--- Begin ---

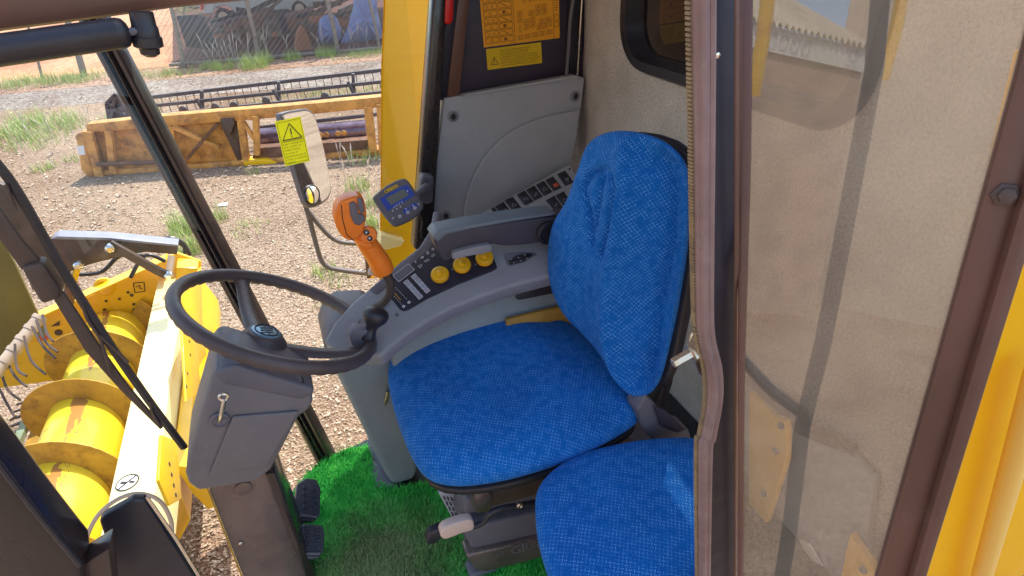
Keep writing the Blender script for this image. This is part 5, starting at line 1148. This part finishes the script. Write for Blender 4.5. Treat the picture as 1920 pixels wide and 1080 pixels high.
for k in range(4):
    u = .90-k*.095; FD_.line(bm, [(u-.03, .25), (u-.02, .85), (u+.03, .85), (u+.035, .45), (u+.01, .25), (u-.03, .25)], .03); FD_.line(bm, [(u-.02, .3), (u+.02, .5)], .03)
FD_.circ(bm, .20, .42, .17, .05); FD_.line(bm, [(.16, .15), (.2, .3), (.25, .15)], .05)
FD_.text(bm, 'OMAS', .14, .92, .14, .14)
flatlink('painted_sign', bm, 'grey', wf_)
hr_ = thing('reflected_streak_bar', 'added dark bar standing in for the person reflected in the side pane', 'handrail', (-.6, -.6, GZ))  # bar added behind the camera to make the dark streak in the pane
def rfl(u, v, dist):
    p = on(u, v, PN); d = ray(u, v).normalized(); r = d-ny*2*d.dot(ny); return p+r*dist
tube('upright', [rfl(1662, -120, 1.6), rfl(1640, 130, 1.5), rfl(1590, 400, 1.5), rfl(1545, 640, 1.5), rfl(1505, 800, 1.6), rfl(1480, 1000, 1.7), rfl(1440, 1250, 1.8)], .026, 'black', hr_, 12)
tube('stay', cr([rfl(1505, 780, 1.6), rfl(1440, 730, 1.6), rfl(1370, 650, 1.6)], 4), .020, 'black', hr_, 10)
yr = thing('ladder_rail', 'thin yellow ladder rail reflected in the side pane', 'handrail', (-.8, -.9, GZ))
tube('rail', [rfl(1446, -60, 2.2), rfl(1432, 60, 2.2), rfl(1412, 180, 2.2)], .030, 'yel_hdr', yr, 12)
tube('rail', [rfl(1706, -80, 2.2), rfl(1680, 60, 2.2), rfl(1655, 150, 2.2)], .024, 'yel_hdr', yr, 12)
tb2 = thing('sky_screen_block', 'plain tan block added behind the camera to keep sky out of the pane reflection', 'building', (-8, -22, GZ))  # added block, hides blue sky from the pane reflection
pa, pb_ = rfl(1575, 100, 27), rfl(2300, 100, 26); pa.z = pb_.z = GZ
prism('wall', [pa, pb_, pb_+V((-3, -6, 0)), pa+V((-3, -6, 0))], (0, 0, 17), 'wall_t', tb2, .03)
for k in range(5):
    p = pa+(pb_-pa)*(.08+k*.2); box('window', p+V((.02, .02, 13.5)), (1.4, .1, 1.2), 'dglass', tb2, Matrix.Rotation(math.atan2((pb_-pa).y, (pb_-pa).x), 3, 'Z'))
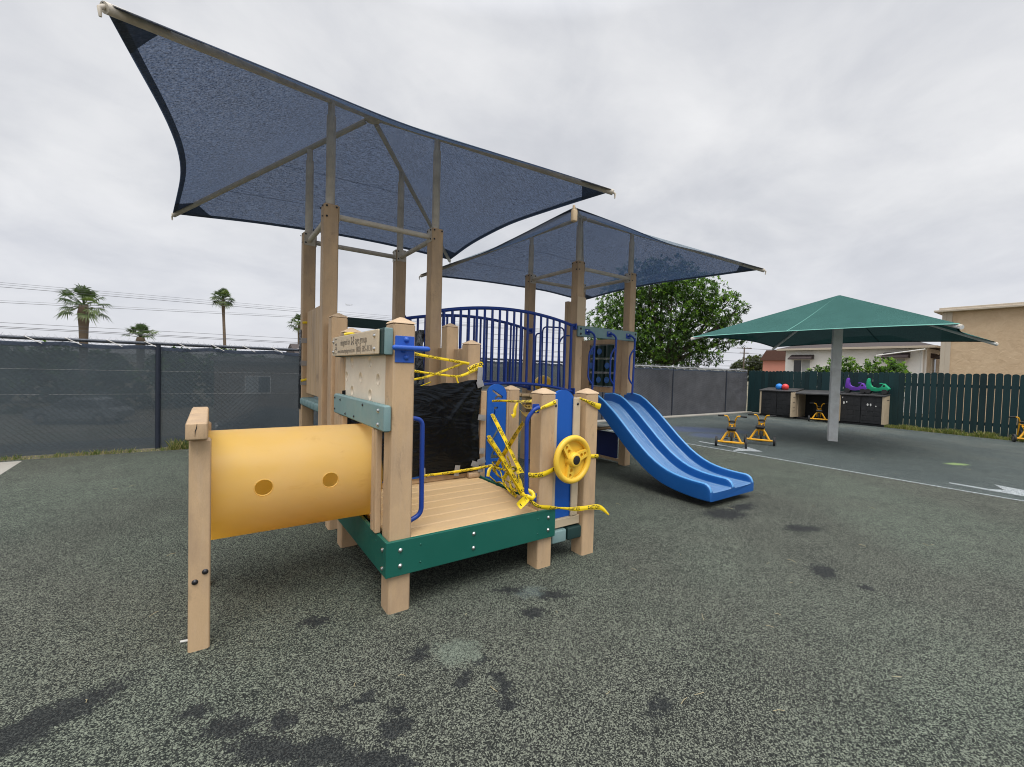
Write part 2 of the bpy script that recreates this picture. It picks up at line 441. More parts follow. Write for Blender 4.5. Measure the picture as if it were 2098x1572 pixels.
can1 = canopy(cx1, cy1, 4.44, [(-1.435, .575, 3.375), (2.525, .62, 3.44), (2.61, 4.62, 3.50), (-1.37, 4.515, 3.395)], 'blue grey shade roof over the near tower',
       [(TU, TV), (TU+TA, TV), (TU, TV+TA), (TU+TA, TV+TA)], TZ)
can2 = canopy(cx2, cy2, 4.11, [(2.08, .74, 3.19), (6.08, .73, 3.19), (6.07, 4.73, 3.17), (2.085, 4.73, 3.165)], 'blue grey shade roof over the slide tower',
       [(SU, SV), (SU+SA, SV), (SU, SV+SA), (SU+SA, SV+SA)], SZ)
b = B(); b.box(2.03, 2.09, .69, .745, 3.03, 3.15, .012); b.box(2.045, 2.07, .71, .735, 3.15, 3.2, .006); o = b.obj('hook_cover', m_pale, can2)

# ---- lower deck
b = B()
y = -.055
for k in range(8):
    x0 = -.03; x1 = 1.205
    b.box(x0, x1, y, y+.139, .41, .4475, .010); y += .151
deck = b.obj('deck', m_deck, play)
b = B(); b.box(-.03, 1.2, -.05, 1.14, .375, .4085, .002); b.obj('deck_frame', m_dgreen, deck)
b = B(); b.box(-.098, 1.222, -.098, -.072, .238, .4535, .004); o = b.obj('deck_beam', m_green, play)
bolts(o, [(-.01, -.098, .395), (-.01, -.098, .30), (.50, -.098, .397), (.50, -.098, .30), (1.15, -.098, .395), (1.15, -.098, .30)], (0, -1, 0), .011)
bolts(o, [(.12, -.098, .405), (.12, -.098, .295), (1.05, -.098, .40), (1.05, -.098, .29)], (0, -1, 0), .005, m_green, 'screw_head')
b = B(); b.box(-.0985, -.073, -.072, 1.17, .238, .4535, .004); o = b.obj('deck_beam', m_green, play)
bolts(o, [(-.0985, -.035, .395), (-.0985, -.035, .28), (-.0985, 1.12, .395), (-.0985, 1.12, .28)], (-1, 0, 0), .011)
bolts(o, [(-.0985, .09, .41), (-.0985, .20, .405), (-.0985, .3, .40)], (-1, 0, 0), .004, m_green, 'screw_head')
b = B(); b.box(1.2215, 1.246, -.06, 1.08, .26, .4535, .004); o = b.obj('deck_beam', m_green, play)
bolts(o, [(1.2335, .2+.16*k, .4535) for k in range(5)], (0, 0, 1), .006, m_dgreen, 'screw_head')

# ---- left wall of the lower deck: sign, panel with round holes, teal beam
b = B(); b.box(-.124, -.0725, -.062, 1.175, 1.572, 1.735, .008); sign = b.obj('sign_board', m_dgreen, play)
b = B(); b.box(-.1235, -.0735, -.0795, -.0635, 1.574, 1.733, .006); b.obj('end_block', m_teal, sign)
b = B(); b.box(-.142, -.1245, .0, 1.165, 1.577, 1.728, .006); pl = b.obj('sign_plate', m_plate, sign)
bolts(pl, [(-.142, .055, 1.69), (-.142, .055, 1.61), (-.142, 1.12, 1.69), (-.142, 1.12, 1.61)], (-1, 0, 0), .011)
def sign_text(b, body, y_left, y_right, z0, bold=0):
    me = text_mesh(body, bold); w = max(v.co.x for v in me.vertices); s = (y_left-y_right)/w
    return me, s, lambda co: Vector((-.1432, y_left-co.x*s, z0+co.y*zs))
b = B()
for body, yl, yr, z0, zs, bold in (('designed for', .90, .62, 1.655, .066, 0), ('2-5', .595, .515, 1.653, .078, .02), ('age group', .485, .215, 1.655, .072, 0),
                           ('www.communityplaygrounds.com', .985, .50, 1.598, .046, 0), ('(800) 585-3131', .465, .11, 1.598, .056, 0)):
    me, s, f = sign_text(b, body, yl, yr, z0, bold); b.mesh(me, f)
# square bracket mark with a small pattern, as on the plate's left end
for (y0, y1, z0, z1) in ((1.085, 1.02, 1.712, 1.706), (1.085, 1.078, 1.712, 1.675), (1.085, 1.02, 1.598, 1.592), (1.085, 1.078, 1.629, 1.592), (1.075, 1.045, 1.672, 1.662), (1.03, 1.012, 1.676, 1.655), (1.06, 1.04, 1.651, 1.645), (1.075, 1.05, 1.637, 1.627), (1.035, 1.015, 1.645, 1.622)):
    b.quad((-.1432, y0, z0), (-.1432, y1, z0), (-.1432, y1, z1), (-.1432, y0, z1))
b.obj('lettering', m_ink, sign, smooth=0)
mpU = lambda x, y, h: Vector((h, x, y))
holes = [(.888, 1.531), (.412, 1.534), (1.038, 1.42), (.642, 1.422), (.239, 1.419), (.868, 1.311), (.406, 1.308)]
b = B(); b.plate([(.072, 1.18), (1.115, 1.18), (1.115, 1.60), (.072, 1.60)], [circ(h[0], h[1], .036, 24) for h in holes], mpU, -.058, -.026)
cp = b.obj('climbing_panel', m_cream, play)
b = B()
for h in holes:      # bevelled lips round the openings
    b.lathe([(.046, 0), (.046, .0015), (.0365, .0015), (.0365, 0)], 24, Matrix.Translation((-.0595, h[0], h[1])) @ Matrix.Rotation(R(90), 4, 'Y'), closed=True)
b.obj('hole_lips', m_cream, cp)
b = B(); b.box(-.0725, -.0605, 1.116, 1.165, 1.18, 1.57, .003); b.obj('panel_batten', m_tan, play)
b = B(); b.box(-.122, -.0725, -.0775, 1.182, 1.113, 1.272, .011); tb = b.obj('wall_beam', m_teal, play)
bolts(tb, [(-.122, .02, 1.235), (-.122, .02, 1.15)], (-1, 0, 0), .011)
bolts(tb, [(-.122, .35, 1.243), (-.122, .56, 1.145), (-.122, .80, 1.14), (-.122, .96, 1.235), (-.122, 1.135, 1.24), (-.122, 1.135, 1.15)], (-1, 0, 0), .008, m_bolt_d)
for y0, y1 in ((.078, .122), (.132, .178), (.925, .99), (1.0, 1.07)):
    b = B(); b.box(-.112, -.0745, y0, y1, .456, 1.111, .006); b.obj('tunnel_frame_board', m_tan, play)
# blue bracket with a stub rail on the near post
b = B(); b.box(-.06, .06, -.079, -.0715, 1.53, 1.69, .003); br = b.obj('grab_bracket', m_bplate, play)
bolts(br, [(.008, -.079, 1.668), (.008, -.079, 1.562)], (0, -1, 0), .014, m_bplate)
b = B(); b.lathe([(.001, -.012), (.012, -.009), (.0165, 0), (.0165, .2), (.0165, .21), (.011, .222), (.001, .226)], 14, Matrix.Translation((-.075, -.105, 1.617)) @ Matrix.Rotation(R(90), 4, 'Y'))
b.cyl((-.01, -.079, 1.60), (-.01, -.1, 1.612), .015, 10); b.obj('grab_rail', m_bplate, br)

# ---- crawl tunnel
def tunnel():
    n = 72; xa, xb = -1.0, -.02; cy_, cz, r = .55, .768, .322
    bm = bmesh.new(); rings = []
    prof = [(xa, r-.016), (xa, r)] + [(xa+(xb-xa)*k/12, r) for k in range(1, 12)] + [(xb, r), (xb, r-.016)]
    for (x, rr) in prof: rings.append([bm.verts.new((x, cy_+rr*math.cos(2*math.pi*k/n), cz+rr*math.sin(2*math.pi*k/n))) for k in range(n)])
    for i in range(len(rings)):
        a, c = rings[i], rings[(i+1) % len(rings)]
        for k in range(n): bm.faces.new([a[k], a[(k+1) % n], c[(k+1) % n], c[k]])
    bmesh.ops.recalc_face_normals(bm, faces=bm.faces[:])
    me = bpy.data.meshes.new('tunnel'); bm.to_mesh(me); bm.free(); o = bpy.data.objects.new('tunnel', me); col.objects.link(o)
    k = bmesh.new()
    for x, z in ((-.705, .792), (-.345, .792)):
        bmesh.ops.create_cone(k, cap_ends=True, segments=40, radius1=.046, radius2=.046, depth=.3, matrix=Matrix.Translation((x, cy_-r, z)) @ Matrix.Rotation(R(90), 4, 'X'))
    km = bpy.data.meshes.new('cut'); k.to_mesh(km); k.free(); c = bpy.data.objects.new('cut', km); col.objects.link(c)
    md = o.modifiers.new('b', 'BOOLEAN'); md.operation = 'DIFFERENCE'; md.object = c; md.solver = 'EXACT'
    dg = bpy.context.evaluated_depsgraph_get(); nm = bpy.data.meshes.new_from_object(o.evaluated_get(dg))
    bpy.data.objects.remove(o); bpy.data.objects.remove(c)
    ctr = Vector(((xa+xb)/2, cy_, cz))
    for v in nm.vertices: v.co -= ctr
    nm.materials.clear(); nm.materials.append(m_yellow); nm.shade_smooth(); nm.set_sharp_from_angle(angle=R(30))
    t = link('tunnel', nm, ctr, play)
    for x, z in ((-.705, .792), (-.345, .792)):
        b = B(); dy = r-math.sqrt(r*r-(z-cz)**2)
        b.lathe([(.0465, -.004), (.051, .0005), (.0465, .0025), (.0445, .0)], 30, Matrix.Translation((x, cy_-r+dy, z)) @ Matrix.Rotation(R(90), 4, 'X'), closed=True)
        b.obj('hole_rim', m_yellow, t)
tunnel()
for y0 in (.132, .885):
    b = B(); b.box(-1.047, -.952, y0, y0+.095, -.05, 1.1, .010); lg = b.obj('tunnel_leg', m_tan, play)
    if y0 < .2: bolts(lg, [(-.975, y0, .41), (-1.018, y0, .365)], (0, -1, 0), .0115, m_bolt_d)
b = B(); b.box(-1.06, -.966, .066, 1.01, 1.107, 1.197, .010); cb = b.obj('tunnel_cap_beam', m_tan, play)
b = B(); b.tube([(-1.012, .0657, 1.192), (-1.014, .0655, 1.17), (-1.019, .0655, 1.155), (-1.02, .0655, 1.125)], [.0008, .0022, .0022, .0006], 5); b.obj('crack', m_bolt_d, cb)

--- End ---

§ **SET EXERCISE**:
Pick out every line above that holds the word "Blender" and copy it.

§ **REPLY TO THE TASK**:
Keep writing the Blender script for this image. This is part 5, starting at line 1148. This part finishes the script. Write for Blender 4.5. Treat the picture as 1920 pixels wide and 1080 pixels high.
Write part 2 of the bpy script that recreates this picture. It picks up at line 441. More parts follow. Write for Blender 4.5. Measure the picture as if it were 2098x1572 pixels.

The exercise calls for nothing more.